RAW DATA:
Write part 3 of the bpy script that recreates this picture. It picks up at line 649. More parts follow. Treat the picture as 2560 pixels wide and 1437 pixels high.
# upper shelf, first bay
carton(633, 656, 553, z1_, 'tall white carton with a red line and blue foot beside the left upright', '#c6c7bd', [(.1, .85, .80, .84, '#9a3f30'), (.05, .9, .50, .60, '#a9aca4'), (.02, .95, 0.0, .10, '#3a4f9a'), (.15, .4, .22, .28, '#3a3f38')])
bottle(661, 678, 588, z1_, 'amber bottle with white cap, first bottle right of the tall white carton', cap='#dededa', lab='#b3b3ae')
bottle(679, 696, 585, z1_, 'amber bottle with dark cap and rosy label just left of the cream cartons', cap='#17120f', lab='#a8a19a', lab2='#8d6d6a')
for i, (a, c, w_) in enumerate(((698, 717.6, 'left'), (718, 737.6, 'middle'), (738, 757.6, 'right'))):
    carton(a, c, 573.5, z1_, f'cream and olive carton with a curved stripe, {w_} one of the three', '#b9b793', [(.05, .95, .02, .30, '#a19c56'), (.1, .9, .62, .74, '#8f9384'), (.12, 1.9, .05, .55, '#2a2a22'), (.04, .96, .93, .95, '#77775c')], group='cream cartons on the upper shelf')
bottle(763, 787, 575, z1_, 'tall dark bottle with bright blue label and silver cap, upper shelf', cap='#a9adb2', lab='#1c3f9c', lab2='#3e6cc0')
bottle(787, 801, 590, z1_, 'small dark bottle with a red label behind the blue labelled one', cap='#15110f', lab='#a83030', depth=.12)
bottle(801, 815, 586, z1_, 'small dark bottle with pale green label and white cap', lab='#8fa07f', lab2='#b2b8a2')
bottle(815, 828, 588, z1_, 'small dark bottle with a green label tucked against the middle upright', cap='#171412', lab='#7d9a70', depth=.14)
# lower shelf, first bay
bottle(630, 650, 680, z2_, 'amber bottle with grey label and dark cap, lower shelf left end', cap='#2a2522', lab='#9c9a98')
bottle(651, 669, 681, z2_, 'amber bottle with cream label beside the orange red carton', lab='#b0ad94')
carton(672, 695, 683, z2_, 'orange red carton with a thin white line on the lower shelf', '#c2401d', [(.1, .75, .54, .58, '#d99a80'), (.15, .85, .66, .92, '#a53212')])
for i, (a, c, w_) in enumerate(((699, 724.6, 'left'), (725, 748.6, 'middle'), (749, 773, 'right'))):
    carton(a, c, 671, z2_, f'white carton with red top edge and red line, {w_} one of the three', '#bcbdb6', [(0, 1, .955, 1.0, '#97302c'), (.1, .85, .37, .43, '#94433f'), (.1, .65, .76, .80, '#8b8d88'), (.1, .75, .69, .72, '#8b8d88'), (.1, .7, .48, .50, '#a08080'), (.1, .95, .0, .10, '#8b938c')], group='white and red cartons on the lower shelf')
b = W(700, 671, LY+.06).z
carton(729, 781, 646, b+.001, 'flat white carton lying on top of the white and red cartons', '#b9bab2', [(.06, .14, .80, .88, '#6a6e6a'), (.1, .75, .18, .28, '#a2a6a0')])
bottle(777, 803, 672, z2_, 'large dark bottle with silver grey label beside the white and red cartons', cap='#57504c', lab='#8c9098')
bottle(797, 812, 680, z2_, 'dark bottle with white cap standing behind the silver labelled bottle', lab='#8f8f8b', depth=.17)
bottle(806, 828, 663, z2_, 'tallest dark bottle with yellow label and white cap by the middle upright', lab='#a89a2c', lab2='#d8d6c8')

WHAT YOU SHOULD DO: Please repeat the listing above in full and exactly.

ANSWER TO THE EXERCISE:
Write part 3 of the bpy script that recreates this picture. It picks up at line 649. More parts follow. Treat the picture as 2560 pixels wide and 1437 pixels high.
# upper shelf, first bay
carton(633, 656, 553, z1_, 'tall white carton with a red line and blue foot beside the left upright', '#c6c7bd', [(.1, .85, .80, .84, '#9a3f30'), (.05, .9, .50, .60, '#a9aca4'), (.02, .95, 0.0, .10, '#3a4f9a'), (.15, .4, .22, .28, '#3a3f38')])
bottle(661, 678, 588, z1_, 'amber bottle with white cap, first bottle right of the tall white carton', cap='#dededa', lab='#b3b3ae')
bottle(679, 696, 585, z1_, 'amber bottle with dark cap and rosy label just left of the cream cartons', cap='#17120f', lab='#a8a19a', lab2='#8d6d6a')
for i, (a, c, w_) in enumerate(((698, 717.6, 'left'), (718, 737.6, 'middle'), (738, 757.6, 'right'))):
    carton(a, c, 573.5, z1_, f'cream and olive carton with a curved stripe, {w_} one of the three', '#b9b793', [(.05, .95, .02, .30, '#a19c56'), (.1, .9, .62, .74, '#8f9384'), (.12, 1.9, .05, .55, '#2a2a22'), (.04, .96, .93, .95, '#77775c')], group='cream cartons on the upper shelf')
bottle(763, 787, 575, z1_, 'tall dark bottle with bright blue label and silver cap, upper shelf', cap='#a9adb2', lab='#1c3f9c', lab2='#3e6cc0')
bottle(787, 801, 590, z1_, 'small dark bottle with a red label behind the blue labelled one', cap='#15110f', lab='#a83030', depth=.12)
bottle(801, 815, 586, z1_, 'small dark bottle with pale green label and white cap', lab='#8fa07f', lab2='#b2b8a2')
bottle(815, 828, 588, z1_, 'small dark bottle with a green label tucked against the middle upright', cap='#171412', lab='#7d9a70', depth=.14)
# lower shelf, first bay
bottle(630, 650, 680, z2_, 'amber bottle with grey label and dark cap, lower shelf left end', cap='#2a2522', lab='#9c9a98')
bottle(651, 669, 681, z2_, 'amber bottle with cream label beside the orange red carton', lab='#b0ad94')
carton(672, 695, 683, z2_, 'orange red carton with a thin white line on the lower shelf', '#c2401d', [(.1, .75, .54, .58, '#d99a80'), (.15, .85, .66, .92, '#a53212')])
for i, (a, c, w_) in enumerate(((699, 724.6, 'left'), (725, 748.6, 'middle'), (749, 773, 'right'))):
    carton(a, c, 671, z2_, f'white carton with red top edge and red line, {w_} one of the three', '#bcbdb6', [(0, 1, .955, 1.0, '#97302c'), (.1, .85, .37, .43, '#94433f'), (.1, .65, .76, .80, '#8b8d88'), (.1, .75, .69, .72, '#8b8d88'), (.1, .7, .48, .50, '#a08080'), (.1, .95, .0, .10, '#8b938c')], group='white and red cartons on the lower shelf')
b = W(700, 671, LY+.06).z
carton(729, 781, 646, b+.001, 'flat white carton lying on top of the white and red cartons', '#b9bab2', [(.06, .14, .80, .88, '#6a6e6a'), (.1, .75, .18, .28, '#a2a6a0')])
bottle(777, 803, 672, z2_, 'large dark bottle with silver grey label beside the white and red cartons', cap='#57504c', lab='#8c9098')
bottle(797, 812, 680, z2_, 'dark bottle with white cap standing behind the silver labelled bottle', lab='#8f8f8b', depth=.17)
bottle(806, 828, 663, z2_, 'tallest dark bottle with yellow label and white cap by the middle upright', lab='#a89a2c', lab2='#d8d6c8')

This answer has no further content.